A lot of us down at the subtitle plant thought that was really hilarious and sad. I mean, someone who felt some sort of genuine emotional connection to Matthew Perry? Is such a thing even possible?

But then, that's kind of how I feel about the cast of "The Howard Stern Show," even though I've never met any of them in person. I've been listening to that show in the morning, off and on, since high school. It's just very much ingrained in my morning ritual to hear Howard and Robin and Fred and Gary.

I never watched the E! show religiously, often because it was just a rehash of bits I'd already heard during my morning commute. But I do like watching it at times - there's something uncanny about listening to the show on the radio and visualizing it in your head, and then watching what actually happened weeks later on late-night television. It's really like two different shows, even though at this point, even when listening, I have a general idea of what everyone looks like and what's going on in the studio.
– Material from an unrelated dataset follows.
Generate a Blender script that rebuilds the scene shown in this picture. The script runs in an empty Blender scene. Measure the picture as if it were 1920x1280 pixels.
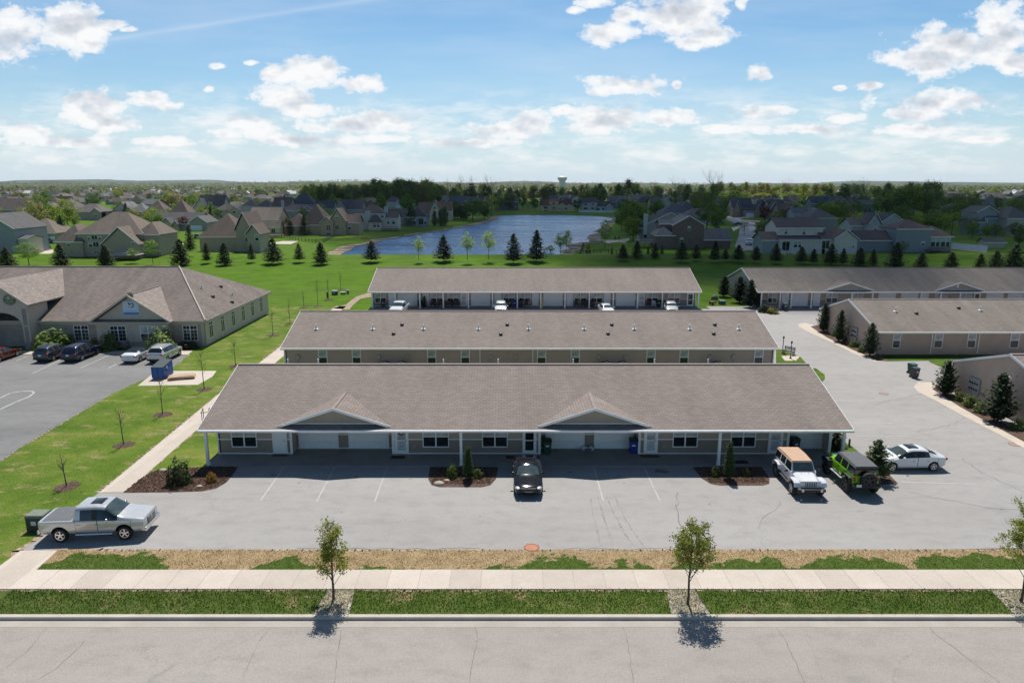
import bpy, bmesh, math, random
from mathutils import Vector, Matrix
R = random.Random(7)
SC = bpy.context.scene
COL = SC.collection
PI = math.pi
H = 19.0; F = 1330.0; PIT = math.atan(294 / F)

# ---------------------------------------------------------------- survey helpers (photo pixel -> metres on the ground)
def ray(px, py):
    u = (px - 960) / F; v = (640 - py) / F
    return (u, math.cos(PIT) + v * math.sin(PIT), -math.sin(PIT) + v * math.cos(PIT))
def G(px, py, z=0.0):
    d = ray(px, py); t = (z - H) / d[2]
    return Vector((d[0] * t, d[1] * t, z))
def onplane(px, py, y0, z0, s):           # plane z = z0 + s*(y-y0)
    d = ray(px, py); t = (z0 - s * y0 - H) / (d[2] - s * d[1])
    return Vector((d[0] * t, d[1] * t, H + d[2] * t))
def zd(y, z=0.0):                          # distance along the optical axis
    return y * math.cos(PIT) + (H - z) * math.sin(PIT)

# ---------------------------------------------------------------- mesh builder
class MB:
    def __init__(s): s.v = []; s.f = []; s.m = []
    def add(s, vs, fs, mi=0, M=None):
        b = len(s.v)
        for p in vs:
            p = Vector(p); s.v.append(tuple(M @ p) if M else tuple(p))
        for f in fs: s.f.append([b + i for i in f]); s.m.append(mi)
        return s
    def box(s, x0, x1, y0, y1, z0, z1, mi=0, M=None):
        return s.add([(x0,y0,z0),(x1,y0,z0),(x1,y1,z0),(x0,y1,z0),(x0,y0,z1),(x1,y0,z1),(x1,y1,z1),(x0,y1,z1)],
              [(0,3,2,1),(4,5,6,7),(0,1,5,4),(1,2,6,5),(2,3,7,6),(3,0,4,7)], mi, M)
    def quad(s, a, b, c, d, mi=0): return s.add([a,b,c,d], [(0,1,2,3)], mi)
    def ext(s, poly, axis, a, b, mi=0, M=None):   # extrude a 2-D polygon along axis 'x','y','z'
        n = len(poly)
        def P(p, t): return {'x': (t,p[0],p[1]), 'y': (p[0],t,p[1]), 'z': (p[0],p[1],t)}[axis]
        vs = [P(p,a) for p in poly] + [P(p,b) for p in poly]
        fs = [tuple(range(n))[::-1], tuple(range(n,2*n))] + [(i,(i+1)%n,n+(i+1)%n,n+i) for i in range(n)]
        return s.add(vs, fs, mi, M)
    def tube(s, pts, rs, n=6, mi=0, cap=True):
        pts = [Vector(p) for p in pts]; rings = []
        for i, p in enumerate(pts):
            d = (pts[min(i+1,len(pts)-1)] - pts[max(i-1,0)])
            d = d.normalized() if d.length > 1e-9 else Vector((0,0,1))
            a = d.orthogonal().normalized(); b = d.cross(a)
            r = rs[i] if isinstance(rs,(list,tuple)) else rs
            rings.append([tuple(p + r*(math.cos(2*PI*k/n)*a + math.sin(2*PI*k/n)*b)) for k in range(n)])
        vs = [q for r in rings for q in r]; fs = []
        for i in range(len(pts)-1):
            for k in range(n): fs.append((i*n+k, i*n+(k+1)%n, (i+1)*n+(k+1)%n, (i+1)*n+k))
        if cap: fs += [tuple(range(n))[::-1], tuple(range((len(pts)-1)*n, len(pts)*n))]
        return s.add(vs, fs, mi)
    def lathe(s, prof, n=16, mi=0, M=None, cap=True):        # profile (r,z) about Z
        vs = [(r*math.cos(2*PI*k/n), r*math.sin(2*PI*k/n), z) for r, z in prof for k in range(n)]
        fs = [(i*n+k, i*n+(k+1)%n, (i+1)*n+(k+1)%n, (i+1)*n+k) for i in range(len(prof)-1) for k in range(n)]
        if cap and prof[0][0] > 1e-4: fs.append(tuple(range(n))[::-1])
        if cap and prof[-1][0] > 1e-4: fs.append(tuple(range((len(prof)-1)*n, len(prof)*n)))
        return s.add(vs, fs, mi, M)
    def mesh(s, name, mats, smooth=False, angle=None, uv=True, fix=True):
        me = bpy.data.meshes.new(name)
        me.from_pydata(s.v, [], s.f)
        if not isinstance(mats, (list,tuple)): mats = [mats]
        for m in mats: me.materials.append(m)
        me.polygons.foreach_set('material_index', s.m)
        if fix:
            bm = bmesh.new(); bm.from_mesh(me)
            bmesh.ops.recalc_face_normals(bm, faces=bm.faces); bm.to_mesh(me); bm.free()
        if uv: autouv(me)
        if smooth:
            me.polygons.foreach_set('use_smooth', [True]*len(me.polygons))
            if angle: me.set_sharp_from_angle(angle=math.radians(angle))
        me.update()
        return me
    def build(s, name, mats, parent=None, label=None, **k):
        return put(name, s.mesh(name, mats, **k), parent, label=label)

def autouv(me):
    uvl = me.uv_layers.new(name='metres'); dat = [0.0]*(2*len(me.loops))
    vs = me.vertices
    for p in me.polygons:
        n = p.normal; u = Vector((0,0,1)).cross(n)
        if u.length < 1e-3: u = Vector((1,0,0))
        u.normalize(); w = n.cross(u)
        for li in p.loop_indices:
            co = vs[me.loops[li].vertex_index].co
            dat[2*li] = co.dot(u); dat[2*li+1] = co.dot(w)
    uvl.data.foreach_set('uv', dat)

def put(name, me, parent=None, loc=(0,0,0), rz=0, label=None, color=None):
    o = bpy.data.objects.new(name, me); COL.objects.link(o)
    o.parent = parent; o.location = loc; o.rotation_euler = (0,0,rz)
    if label: o['label'] = label
    if color: o.color = (*color, 1)
    return o
def tag(o, label, cat, group=None):
    o['label'] = label; o['category'] = cat
    if group: o['group'] = group
    return o
def thing(name, label, cat, loc=(0,0,0), rz=0, group=None):
    o = bpy.data.objects.new(name, None); COL.objects.link(o); o.empty_display_size = .2
    o.location = loc; o.rotation_euler = (0,0,rz)
    return tag(o, label, cat, group)
def structure(o): o['kind'] = 'structure'; return o
def stuff(o): o['kind'] = 'stuff'; return o
KIDS = {}
def kids(o): return [c for c in o.children]
def dup(o, parent=None, color=None, top=True):
    c = o.copy(); COL.objects.link(c); c.parent = parent
    if color: c.color = (*color, 1)
    for ch in kids(o): dup(ch, c, color, False)
    return c
_ones = 'first second third fourth fifth sixth seventh eighth ninth tenth eleventh twelfth thirteenth fourteenth fifteenth sixteenth seventeenth eighteenth nineteenth'.split()
_tens = 'twenty thirty forty fifty sixty seventy eighty ninety'.split()
def ordw(n):
    if n <= 19: return _ones[n-1]
    if n >= 100: return 'hundred and ' + ordw(n-100) if n > 100 else 'hundredth'
    t, u = divmod(n, 10)
    return _tens[t-2][:-1]+'ieth' if u == 0 else _tens[t-2]+'-'+_ones[u-1]

# ---------------------------------------------------------------- materials
def newmat(name):
    m = bpy.data.materials.new(name); m.use_nodes = True
    nt = m.node_tree; b = nt.nodes['Principled BSDF']
    return m, nt, b
def N(nt, t, **k):
    n = nt.nodes.new(t)
    for a, v in k.items(): setattr(n, a, v)
    return n
def ramp(nt, src, stops):
    r = N(nt, 'ShaderNodeValToRGB'); cr = r.color_ramp
    while len(cr.elements) < len(stops): cr.elements.new(.5)
    for e, (p, c) in zip(cr.elements, stops): e.position = p; e.color = (*c,1) if len(c) == 3 else c
    nt.links.new(src, r.inputs[0]); return r.outputs[0]
def mathn(nt, op, a, b=None, clamp=False):
    n = N(nt, 'ShaderNodeMath', operation=op); n.use_clamp = clamp
    for i, x in enumerate((a, b)):
        if x is None: continue
        if isinstance(x, (int,float)): n.inputs[i].default_value = x
        else: nt.links.new(x, n.inputs[i])
    return n.outputs[0]
def mixc(nt, fac, a, b, mode='MIX'):
    n = N(nt, 'ShaderNodeMix', data_type='RGBA', blend_type=mode)
    for s, x in ((0, fac), (6, a), (7, b)):
        if isinstance(x, (int,float)): n.inputs[s].default_value = x
        elif isinstance(x, tuple): n.inputs[s].default_value = (*x,1) if len(x) == 3 else x
        else: nt.links.new(x, n.inputs[s])
    return n.outputs[2]
def noise(nt, vec, scale, detail=4, rough=.55, out=0):
    n = N(nt, 'ShaderNodeTexNoise'); n.inputs['Scale'].default_value = scale
    n.inputs['Detail'].default_value = detail; n.inputs['Roughness'].default_value = rough
    if vec is not None: nt.links.new(vec, n.inputs['Vector'])
    return n.outputs[out]
def coord(nt, kind='Object'):
    t = N(nt, 'ShaderNodeTexCoord'); return t.outputs[kind]
def mapping(nt, vec, scale=(1,1,1), loc=(0,0,0), rot=(0,0,0)):
    m = N(nt, 'ShaderNodeMapping'); m.inputs['Scale'].default_value = scale
    m.inputs['Location'].default_value = loc; m.inputs['Rotation'].default_value = rot
    nt.links.new(vec, m.inputs['Vector']); return m.outputs[0]
def bump(nt, b, h, strength=.3, dist=.02):
    n = N(nt, 'ShaderNodeBump'); n.inputs['Strength'].default_value = strength; n.inputs['Distance'].default_value = dist
    nt.links.new(h, n.inputs['Height']); nt.links.new(n.outputs[0], b.inputs['Normal'])
def worldpos(nt): return N(nt, 'ShaderNodeNewGeometry').outputs['Position']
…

Here's hoping that when Howard moves to Sirius, the TV broadcast moves to Showtime or HBO or some channel capable of conveying the new show in all its smutty glory. Actually, let's go wtih HBO over Showtime, because I can't subscribe to any station that's going to air "Fat Actress." I won't have my hard-earned dollars supporting non-entertainment like that.


Cory said...

The tv show will be on Spike! TV.

Personally I always enjoy it more on the radio.

Horsey said...

Come on, writing for a cartoon like Family Guy is so much easier than free form skits. Family guy humor is just Simpson style stuff that people can come up with and spit out even in everyday life.

SNL stuff has to set up a premise and execute something funny in like 5 minutes. And then do it again and again to fill a show. And if you get one bad skit it pretty much ruins your buzz for the rest of the show. Not to mention they have to do it live, and can't pre-tape it and check if it's funny.

That's why, while I'm a big Chappelle fan, I still give props to SNL.

At this point shutting SNL down would be like shutting down the US Postal service. It's a motherfuckin institution!